Среди работ последних особый интерес у нас вызывает фундаментальный труд Нины Перлиной «Многообразие поэтики высказывания. Цитирование в „Братьях Карамазовых“», появившийся во второй половине 80-х годов ХХ века[32]. В своем общении с итоговым романом Достоевского американская исследовательница руководствуется широко известными теоретическими положениями М. Бахтина и Э. Ауэрбаха. В известном смысле работа Н. Перлиной вообще была бы немыслима без учета идей и концепций, выдвинутых М. Бахтиным. Не случайно в начале своего исследования автор заявляет о «суммировании идей Бахтина и объяснении использования его терминологии». Но, относясь с должным пиететом к российскому ученому, американская исследовательница считает вместе с тем вполне возможным и даже необходимым сколько-то и переосмыслить некоторые принципиальные взгляды ученого, полагая, что «труды М. Бахтина дают новые перспективы» для развития ее собственных идей: «Данное исследование развивает несколько аспектов теории, сформулированной Михаилом Бахтиным в его трудах по литературе и языку»[33].

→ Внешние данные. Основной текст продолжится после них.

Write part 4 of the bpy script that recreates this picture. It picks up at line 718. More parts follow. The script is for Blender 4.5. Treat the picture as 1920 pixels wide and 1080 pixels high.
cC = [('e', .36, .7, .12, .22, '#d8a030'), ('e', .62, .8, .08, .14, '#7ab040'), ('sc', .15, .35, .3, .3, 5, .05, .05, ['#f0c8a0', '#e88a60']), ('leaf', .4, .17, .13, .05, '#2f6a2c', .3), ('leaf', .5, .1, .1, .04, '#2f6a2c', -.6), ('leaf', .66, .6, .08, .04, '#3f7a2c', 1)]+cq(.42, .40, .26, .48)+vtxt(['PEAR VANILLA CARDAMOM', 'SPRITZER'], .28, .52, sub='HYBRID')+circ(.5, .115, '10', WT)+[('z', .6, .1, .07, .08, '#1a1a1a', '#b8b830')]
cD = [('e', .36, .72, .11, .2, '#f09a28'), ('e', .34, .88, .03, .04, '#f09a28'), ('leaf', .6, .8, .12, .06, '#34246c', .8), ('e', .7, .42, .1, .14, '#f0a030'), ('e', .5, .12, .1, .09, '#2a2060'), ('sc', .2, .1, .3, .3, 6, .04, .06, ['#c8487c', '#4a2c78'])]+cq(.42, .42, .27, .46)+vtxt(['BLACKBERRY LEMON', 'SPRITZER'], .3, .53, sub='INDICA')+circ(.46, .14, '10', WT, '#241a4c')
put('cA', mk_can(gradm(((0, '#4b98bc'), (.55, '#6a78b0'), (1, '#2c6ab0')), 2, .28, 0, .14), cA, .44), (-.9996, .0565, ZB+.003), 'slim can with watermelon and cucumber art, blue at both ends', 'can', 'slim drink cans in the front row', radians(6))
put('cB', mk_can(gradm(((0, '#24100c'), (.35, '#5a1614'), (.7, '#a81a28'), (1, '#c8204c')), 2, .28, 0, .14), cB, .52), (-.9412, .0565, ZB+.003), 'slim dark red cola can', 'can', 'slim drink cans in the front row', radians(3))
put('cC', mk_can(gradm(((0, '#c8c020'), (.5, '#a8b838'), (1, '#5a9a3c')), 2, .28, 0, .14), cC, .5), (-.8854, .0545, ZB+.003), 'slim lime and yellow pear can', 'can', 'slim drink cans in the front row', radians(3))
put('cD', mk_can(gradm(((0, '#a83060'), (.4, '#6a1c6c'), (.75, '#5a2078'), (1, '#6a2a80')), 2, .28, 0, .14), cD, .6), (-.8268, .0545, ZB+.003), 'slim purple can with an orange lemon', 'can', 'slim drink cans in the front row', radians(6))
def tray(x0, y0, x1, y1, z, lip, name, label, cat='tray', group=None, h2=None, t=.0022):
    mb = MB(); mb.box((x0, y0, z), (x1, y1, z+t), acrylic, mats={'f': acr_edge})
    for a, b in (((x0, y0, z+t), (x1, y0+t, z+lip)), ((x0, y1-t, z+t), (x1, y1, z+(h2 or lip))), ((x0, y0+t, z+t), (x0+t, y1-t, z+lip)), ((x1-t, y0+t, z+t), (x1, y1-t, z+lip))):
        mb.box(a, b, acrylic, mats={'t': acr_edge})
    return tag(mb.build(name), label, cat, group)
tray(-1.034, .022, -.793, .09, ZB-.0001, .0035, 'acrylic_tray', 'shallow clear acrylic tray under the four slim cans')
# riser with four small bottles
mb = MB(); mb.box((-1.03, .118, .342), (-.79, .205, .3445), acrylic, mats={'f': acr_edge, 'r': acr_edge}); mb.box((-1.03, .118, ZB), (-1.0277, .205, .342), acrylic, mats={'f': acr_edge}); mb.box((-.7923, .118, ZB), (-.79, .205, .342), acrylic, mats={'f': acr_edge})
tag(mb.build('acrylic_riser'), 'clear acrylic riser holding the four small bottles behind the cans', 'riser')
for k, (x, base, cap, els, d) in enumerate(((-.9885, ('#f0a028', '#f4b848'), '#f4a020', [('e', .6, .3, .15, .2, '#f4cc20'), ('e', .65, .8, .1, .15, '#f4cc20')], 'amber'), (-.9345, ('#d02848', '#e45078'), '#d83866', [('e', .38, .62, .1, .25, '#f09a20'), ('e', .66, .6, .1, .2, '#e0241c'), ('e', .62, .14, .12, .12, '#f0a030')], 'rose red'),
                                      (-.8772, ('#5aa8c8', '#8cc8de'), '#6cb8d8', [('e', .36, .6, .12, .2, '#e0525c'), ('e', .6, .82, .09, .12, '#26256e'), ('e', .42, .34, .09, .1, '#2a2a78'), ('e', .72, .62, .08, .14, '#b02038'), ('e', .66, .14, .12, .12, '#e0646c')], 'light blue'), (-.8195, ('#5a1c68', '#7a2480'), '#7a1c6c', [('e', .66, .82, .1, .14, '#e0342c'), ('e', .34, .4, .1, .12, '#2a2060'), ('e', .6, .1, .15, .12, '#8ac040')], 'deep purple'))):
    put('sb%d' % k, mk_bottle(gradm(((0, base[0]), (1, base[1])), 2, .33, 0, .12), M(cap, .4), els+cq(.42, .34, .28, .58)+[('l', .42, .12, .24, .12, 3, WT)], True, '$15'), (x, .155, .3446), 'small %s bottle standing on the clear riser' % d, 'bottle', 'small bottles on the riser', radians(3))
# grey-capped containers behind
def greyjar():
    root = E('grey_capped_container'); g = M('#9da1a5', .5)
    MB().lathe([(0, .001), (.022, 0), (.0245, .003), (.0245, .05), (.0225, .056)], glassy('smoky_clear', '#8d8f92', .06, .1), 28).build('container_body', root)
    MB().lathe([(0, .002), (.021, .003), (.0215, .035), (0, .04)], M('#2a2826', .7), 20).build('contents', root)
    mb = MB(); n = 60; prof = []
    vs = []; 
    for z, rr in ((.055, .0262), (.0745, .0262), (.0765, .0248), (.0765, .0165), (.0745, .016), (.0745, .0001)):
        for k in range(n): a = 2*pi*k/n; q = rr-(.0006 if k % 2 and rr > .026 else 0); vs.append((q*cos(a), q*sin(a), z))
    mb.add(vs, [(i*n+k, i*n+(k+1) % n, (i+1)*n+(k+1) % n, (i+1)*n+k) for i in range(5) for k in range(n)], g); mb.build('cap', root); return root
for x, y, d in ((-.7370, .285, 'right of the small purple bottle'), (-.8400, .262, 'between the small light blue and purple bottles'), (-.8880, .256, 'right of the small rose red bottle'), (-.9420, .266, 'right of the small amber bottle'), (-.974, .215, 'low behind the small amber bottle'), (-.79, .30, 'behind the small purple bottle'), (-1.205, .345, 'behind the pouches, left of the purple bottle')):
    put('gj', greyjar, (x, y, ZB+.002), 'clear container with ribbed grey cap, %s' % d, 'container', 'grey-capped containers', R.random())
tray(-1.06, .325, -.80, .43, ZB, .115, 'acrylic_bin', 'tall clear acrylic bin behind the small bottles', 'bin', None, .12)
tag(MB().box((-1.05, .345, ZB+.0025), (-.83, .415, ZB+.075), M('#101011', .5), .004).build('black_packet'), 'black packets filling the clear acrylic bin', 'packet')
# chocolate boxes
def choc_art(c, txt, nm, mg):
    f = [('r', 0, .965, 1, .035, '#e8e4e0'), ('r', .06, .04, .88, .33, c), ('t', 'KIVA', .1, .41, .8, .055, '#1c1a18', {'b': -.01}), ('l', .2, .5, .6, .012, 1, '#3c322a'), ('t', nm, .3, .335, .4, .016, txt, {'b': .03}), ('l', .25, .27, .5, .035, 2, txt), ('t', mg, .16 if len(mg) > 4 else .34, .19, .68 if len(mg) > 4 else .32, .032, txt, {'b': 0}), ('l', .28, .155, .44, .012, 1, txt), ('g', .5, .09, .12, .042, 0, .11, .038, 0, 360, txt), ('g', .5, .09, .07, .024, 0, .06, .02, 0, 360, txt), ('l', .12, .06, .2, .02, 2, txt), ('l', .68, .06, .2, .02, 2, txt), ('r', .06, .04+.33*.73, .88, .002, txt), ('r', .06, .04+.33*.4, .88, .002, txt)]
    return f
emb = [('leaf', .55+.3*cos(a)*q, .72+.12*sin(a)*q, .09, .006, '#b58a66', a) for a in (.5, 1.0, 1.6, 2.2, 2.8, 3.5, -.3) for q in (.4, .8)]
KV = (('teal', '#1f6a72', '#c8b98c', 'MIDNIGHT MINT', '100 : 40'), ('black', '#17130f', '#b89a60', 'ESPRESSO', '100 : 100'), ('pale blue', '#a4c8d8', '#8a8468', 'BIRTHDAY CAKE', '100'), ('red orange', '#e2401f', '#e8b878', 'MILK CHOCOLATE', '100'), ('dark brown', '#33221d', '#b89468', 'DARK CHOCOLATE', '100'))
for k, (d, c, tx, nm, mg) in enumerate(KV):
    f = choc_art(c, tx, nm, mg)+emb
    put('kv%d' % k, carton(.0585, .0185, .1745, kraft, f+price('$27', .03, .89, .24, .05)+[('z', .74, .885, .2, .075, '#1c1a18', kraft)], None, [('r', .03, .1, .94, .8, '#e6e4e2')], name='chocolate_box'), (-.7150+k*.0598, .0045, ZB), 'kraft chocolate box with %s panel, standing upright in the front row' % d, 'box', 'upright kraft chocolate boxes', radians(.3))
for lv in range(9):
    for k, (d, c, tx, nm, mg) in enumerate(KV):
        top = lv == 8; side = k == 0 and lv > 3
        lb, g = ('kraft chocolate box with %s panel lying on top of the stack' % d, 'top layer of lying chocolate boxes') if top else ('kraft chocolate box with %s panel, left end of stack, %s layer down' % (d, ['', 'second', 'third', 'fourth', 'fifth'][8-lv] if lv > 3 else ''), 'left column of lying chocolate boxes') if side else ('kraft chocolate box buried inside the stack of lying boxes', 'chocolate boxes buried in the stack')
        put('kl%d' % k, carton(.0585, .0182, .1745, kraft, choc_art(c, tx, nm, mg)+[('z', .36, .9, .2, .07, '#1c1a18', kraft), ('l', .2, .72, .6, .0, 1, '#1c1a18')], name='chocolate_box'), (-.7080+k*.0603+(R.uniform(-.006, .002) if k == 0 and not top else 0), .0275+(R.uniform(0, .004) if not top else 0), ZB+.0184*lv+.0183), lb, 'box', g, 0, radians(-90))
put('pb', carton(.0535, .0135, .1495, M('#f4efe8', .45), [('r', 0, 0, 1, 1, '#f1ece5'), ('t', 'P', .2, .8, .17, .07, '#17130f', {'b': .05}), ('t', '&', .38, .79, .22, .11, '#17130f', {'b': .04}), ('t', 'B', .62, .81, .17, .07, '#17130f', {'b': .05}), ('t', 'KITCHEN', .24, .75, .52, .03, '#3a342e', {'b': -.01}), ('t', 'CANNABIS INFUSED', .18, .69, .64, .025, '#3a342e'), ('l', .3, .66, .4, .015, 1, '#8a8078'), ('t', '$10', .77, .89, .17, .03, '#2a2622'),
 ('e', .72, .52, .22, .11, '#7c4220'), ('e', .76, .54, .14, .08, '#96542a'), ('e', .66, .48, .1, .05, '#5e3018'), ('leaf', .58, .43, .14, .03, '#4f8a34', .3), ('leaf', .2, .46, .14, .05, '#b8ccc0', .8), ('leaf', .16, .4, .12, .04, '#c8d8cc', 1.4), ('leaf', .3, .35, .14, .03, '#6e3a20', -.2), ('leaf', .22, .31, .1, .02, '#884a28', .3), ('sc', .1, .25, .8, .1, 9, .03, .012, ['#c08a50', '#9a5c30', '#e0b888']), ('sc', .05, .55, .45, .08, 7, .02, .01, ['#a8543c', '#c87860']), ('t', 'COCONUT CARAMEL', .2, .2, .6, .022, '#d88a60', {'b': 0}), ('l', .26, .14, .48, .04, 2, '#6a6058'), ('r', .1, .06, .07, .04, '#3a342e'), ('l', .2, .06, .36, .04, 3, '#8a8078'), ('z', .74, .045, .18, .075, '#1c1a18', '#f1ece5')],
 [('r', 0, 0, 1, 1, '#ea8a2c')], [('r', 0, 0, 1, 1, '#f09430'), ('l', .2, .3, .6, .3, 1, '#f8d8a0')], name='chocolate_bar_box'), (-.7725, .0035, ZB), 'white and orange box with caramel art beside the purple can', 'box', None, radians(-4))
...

Согласно Н. Перлиной, Достоевский живет в сложный, переломный период российской истории, когда под вопросом оказались дотоле бесспорные, абсолютные христианские ценности и были утрачены прежде ясные, без условные идеалы. «Страдая от отсутствия духовности в общественной жизни и литературе своего времени», Достоевский стремится создать произведение, которым хочет ответить на многие вызовы эпохи. Для этого, полагает Н. Перлина, расширяя традиционные рамки романа, художник включает в его повествовательную ткань «элементы житийной и библейской литературы»[34]. Достоевскому удается, в результате, ввести в роман слово неколебимого, безусловного авторитета и под эгидой такого именно слова выстроить архитектонику «Карамазовых» принципиально, фундаментально. «Цитаты из религиозной литературы, – поясняет свою мысль исследователь, – вводят авторитетное слово в роман. Внутри общей иерархической системы „Братьев Карамазовых“ они формируют свою собственную иерархию, иерархию функций. Это означает, что цитаты, извлеченные из разных жанров религиозной литературы, вводят в роман определенные идеологические, моральные и духовные ценности и эстетические ассоциации»[35]. Нам кажется, что следовало бы добавить: эти ассоциации вводятся в качестве конституирующих, системообразующих.